*INPUT FOR THIS TASK*.
begin
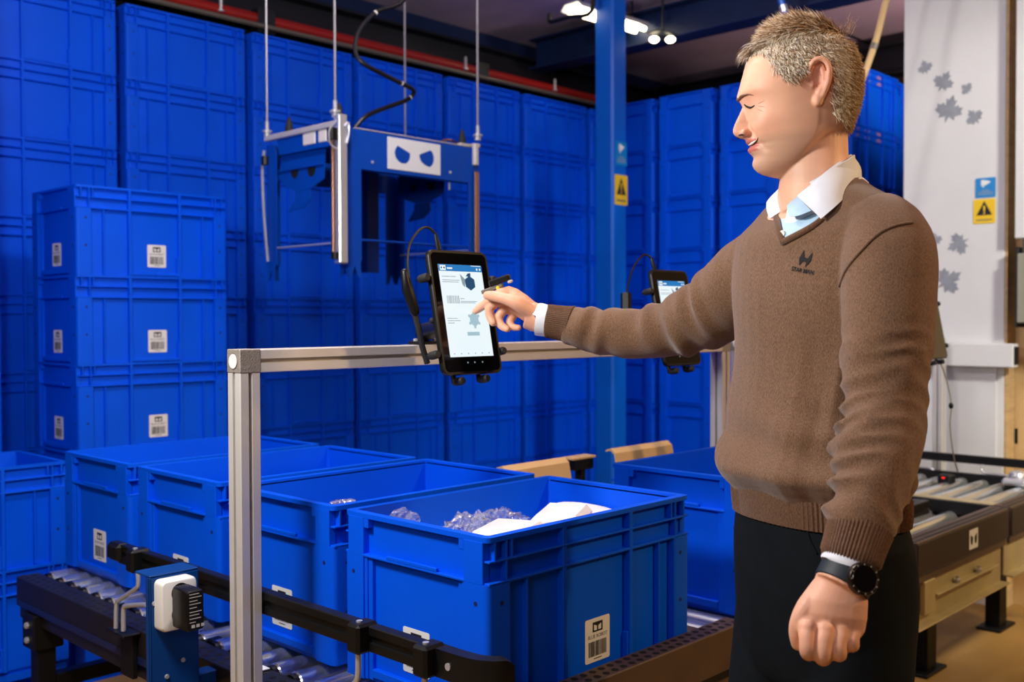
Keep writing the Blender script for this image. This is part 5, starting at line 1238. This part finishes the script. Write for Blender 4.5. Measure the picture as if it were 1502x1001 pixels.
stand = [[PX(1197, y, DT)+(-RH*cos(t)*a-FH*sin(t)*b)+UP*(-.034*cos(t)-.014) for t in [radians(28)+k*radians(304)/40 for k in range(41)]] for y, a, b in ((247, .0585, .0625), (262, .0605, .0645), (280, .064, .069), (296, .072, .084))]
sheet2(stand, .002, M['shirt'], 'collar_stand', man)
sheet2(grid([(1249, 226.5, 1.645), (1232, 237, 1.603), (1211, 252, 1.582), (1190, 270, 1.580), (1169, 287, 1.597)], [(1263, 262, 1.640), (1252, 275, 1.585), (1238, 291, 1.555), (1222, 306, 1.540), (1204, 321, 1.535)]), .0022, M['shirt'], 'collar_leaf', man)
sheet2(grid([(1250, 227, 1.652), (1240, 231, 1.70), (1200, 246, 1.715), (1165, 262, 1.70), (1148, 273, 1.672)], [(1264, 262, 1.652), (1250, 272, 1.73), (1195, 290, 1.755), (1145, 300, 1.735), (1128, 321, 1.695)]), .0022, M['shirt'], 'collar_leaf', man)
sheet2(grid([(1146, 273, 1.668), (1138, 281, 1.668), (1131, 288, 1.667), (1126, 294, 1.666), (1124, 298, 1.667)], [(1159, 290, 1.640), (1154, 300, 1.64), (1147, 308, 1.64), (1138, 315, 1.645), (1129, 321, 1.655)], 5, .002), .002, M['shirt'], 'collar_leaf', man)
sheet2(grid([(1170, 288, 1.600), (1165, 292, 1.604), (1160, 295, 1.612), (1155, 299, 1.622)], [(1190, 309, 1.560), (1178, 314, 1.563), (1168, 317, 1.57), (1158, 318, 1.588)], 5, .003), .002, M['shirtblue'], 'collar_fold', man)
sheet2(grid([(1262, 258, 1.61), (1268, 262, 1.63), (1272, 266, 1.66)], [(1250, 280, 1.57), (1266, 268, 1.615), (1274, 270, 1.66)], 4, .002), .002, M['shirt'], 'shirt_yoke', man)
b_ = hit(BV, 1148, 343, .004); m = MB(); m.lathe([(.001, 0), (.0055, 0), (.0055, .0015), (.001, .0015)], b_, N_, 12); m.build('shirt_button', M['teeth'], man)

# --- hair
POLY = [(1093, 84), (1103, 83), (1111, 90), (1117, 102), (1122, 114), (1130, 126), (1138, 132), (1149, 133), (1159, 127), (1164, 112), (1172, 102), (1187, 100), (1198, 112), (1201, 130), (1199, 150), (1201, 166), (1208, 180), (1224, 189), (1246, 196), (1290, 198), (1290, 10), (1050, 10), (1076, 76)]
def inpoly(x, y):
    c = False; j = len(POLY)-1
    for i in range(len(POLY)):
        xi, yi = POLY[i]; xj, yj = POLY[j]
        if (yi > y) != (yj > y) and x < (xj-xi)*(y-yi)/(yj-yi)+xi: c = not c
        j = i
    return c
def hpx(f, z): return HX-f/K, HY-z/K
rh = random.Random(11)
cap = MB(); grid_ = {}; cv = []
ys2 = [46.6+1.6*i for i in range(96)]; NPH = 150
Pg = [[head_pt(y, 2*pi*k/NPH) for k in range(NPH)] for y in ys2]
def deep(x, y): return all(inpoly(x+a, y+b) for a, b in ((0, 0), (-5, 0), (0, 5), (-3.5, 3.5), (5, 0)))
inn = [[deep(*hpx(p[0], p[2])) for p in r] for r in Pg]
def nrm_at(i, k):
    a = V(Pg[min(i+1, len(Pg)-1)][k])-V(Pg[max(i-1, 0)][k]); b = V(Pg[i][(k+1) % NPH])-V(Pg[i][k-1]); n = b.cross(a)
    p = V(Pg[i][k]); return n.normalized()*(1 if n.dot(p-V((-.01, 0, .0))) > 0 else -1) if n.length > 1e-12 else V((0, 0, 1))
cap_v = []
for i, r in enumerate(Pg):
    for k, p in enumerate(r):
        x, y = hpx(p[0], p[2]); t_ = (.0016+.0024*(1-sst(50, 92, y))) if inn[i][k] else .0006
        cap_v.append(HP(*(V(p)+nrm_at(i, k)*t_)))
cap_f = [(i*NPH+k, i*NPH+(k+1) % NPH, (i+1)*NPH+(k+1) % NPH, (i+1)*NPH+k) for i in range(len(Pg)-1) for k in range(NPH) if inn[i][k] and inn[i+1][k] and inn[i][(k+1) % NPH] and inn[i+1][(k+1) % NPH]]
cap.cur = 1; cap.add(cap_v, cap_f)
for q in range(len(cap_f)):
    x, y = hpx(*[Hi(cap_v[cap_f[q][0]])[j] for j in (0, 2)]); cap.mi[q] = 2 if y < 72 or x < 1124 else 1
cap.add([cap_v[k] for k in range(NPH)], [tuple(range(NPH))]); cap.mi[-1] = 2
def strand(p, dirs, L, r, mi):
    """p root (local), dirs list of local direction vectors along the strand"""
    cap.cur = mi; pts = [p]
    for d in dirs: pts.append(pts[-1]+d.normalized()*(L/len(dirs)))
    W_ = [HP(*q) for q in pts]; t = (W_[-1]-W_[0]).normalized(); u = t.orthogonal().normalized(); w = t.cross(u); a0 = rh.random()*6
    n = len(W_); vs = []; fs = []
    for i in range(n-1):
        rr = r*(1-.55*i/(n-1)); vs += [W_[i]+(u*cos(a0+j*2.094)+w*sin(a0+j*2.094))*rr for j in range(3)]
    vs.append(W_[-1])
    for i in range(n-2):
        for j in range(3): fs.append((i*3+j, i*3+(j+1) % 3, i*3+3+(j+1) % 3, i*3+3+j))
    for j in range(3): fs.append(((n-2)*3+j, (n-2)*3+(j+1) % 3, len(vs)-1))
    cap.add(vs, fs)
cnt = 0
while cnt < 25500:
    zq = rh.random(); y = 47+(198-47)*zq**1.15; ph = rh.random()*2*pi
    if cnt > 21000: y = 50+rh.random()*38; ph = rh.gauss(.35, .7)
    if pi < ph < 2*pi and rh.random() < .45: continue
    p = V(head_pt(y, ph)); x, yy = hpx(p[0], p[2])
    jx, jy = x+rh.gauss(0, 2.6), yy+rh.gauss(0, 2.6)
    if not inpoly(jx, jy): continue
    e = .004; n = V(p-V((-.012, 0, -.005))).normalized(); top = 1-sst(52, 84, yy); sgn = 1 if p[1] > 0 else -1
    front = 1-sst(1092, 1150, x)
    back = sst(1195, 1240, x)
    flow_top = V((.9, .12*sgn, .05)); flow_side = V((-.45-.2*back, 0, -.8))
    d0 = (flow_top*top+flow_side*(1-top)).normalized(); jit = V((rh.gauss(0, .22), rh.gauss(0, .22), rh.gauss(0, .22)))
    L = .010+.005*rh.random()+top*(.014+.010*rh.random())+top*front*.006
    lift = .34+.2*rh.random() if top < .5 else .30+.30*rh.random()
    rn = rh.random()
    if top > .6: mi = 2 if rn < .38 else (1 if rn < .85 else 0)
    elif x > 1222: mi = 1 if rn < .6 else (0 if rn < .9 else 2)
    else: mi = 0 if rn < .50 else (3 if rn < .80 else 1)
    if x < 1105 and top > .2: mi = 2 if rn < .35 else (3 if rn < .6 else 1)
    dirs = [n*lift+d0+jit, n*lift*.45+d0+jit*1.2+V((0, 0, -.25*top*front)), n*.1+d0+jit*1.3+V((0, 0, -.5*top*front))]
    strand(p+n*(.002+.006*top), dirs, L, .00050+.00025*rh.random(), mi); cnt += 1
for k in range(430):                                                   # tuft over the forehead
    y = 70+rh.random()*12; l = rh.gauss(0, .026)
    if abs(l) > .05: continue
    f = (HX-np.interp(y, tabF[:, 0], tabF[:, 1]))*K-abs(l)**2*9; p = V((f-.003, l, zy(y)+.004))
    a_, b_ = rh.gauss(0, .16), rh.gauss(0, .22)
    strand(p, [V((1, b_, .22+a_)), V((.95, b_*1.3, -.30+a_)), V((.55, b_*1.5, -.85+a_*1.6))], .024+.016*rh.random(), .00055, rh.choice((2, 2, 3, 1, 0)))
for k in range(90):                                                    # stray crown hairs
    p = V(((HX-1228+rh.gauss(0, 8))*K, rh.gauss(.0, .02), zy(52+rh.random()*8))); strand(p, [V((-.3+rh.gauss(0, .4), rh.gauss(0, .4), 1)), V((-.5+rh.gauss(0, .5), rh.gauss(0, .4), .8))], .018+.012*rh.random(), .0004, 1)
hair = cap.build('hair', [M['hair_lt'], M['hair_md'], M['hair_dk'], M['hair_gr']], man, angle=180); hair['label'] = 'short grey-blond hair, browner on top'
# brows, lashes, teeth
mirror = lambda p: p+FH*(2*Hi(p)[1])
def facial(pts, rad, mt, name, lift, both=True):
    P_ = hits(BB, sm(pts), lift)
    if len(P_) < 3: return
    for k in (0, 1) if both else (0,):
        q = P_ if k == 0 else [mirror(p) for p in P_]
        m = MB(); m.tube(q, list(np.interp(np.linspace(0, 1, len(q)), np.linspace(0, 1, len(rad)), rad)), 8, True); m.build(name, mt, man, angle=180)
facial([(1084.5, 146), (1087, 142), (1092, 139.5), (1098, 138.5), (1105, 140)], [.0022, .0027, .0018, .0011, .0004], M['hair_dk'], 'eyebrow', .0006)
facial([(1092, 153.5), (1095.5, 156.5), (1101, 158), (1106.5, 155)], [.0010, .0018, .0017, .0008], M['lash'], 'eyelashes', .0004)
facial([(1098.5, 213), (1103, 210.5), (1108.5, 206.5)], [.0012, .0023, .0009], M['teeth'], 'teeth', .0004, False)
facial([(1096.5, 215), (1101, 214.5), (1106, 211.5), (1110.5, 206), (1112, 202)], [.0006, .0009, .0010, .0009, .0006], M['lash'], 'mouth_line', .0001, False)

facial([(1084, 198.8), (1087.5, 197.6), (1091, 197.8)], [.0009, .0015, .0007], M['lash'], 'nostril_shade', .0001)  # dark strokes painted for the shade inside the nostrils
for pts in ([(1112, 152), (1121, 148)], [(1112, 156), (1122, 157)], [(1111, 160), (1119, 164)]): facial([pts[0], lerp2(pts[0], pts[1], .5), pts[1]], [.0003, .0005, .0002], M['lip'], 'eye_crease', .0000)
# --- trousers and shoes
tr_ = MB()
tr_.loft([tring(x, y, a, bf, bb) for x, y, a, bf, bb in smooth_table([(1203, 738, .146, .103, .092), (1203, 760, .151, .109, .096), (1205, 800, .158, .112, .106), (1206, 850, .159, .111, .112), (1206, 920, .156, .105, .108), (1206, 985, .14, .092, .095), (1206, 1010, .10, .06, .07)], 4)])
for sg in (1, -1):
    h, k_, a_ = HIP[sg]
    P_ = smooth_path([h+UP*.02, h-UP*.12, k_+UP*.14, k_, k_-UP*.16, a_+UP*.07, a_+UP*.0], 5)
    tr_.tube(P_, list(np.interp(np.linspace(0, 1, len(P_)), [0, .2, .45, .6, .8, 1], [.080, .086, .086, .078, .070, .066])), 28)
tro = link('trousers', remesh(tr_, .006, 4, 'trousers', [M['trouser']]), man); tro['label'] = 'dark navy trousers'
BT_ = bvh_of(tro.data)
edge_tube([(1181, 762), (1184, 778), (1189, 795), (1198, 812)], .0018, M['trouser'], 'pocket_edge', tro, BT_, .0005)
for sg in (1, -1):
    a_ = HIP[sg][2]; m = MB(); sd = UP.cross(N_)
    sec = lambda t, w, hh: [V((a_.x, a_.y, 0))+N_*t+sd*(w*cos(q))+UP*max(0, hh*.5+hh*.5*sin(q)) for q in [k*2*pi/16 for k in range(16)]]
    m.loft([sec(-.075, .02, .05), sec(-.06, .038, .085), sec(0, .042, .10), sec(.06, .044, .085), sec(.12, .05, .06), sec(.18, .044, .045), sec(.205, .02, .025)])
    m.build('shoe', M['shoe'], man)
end
begin
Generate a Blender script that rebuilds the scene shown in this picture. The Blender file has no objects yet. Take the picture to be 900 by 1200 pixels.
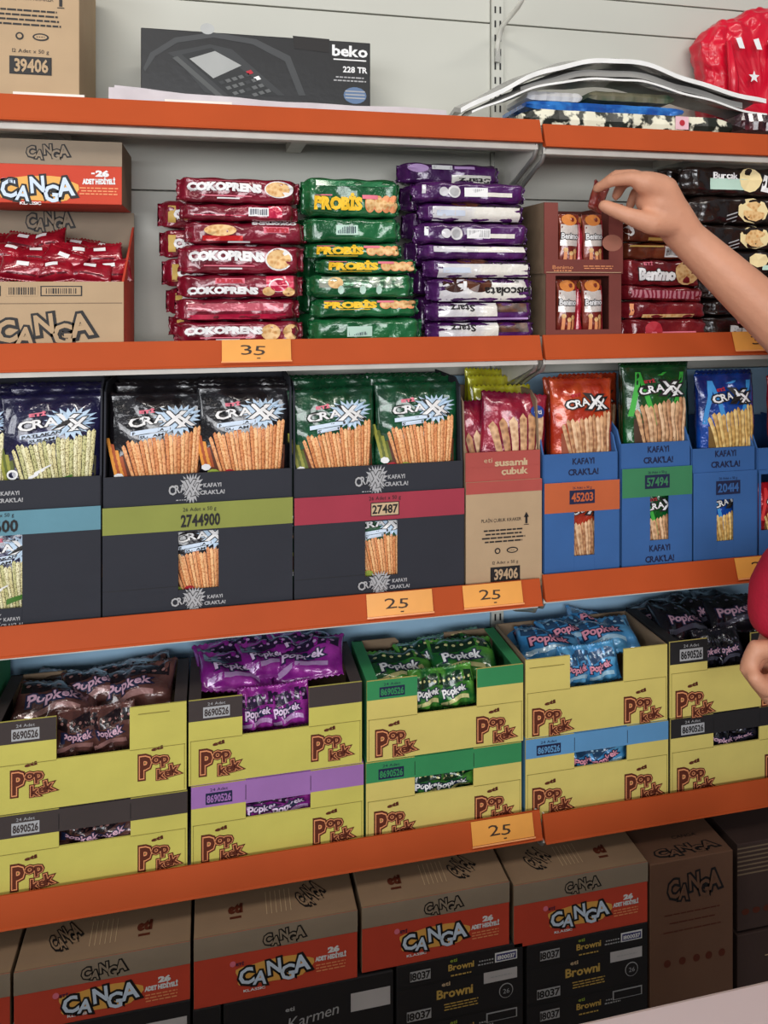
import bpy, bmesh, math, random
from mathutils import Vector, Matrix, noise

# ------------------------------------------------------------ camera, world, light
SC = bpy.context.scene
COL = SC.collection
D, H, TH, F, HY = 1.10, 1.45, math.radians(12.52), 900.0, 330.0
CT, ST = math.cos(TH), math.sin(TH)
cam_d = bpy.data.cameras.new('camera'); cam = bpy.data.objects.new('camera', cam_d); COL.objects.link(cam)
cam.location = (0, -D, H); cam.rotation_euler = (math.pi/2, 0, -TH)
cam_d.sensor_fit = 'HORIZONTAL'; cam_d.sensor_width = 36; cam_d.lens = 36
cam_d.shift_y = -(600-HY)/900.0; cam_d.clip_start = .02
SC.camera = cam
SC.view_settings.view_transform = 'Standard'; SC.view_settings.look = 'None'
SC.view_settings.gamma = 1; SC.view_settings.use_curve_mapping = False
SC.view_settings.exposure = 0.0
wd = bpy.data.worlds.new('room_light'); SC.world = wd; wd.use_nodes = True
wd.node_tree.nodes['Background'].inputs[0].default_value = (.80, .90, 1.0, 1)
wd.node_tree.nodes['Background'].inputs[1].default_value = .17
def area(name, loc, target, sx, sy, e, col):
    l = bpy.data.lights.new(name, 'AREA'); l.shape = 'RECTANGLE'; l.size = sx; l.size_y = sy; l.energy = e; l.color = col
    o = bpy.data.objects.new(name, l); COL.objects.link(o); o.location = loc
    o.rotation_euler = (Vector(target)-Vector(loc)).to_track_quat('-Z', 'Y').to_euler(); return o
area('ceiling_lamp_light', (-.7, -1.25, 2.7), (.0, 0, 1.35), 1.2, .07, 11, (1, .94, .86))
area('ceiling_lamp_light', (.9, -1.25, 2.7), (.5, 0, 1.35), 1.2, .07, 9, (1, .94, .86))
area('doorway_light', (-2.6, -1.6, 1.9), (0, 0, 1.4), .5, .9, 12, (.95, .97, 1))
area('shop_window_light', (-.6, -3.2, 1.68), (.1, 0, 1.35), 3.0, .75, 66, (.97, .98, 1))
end
begin
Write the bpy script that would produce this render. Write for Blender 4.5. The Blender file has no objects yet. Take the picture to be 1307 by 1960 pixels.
end
*PROBLEM DESCRIPTION*. Locate each line containing the string "file" and show it.

*REPLY*.
Generate a Blender script that rebuilds the scene shown in this picture. The Blender file has no objects yet. Take the picture to be 900 by 1200 pixels.
Write the bpy script that would produce this render. Write for Blender 4.5. The Blender file has no objects yet. Take the picture to be 1307 by 1960 pixels.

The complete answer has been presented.